On the other hand, Philadelphia public schools will open this fall with a dismantled budget that leaves schools without sufficient resources or necessary staff such as student aides, vice principals or guidance counselors. More students in the Philadelphia school district drop out than graduate from high school and those that have graduated are often without adequate academic preparation for college. This was before the budget cuts.

Neighborhoods in Philadelphia are gentrifying at an alarming rate. Local communities are being uprooted as young professionals from the suburbs are displacing those who are being priced out of their own neighborhoods. Although the city’s neighborhoods are indeed improving, it’s coming at the expense of the poorer residents who are being pushed out of their communities.
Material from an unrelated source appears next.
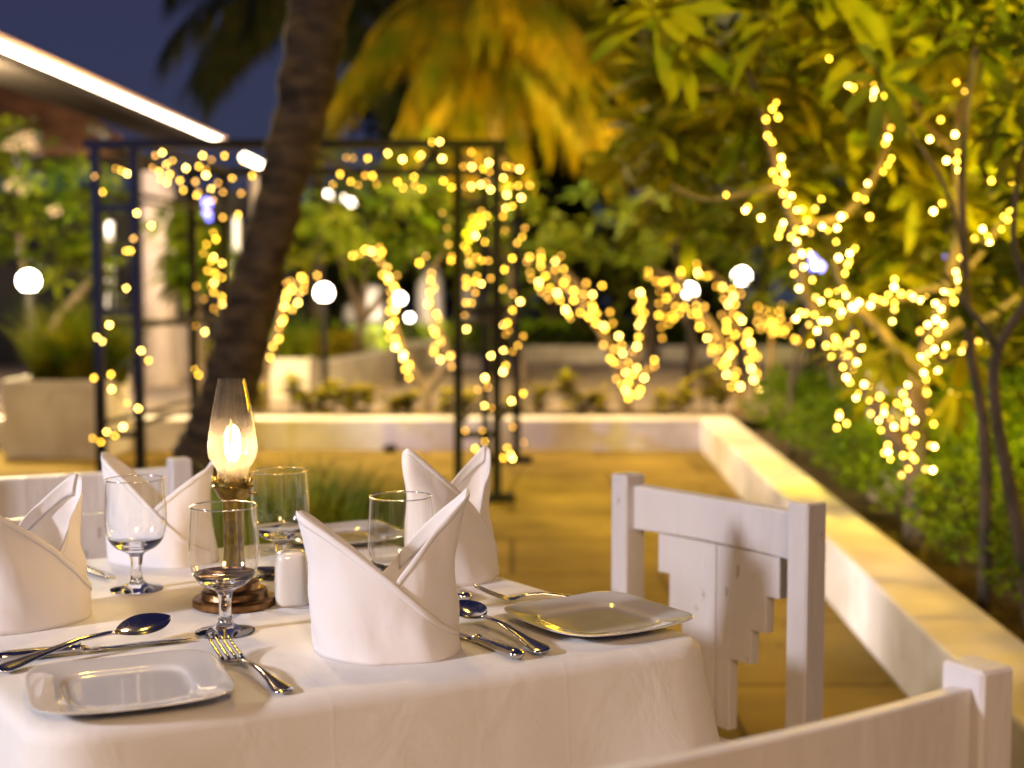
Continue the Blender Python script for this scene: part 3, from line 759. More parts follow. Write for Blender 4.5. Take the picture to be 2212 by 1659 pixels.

Philadelphia is feeling its way through the process of balancing healthy urban growth and supporting its local population.

It isn’t an easy balance to find. Each city has its own historical past and its own little nuances that create a unique situation when blended with the intricacies of globalization. As urban planners and local leaders search for answers, they have to continuously ask themselves – who is the city for?

Cities are a manifestation of human expression. They will evolve as we evolve so we have to remind ourselves that our cities are for us. Technologies and industries rise and fall as do urban designs and planning fads. We have to stay rooted and conscious as we pursue the latest global trends in urban development so that we have the space to make concrete improvements in our cities while also keeping a clear perspective on the core values of our urban centers.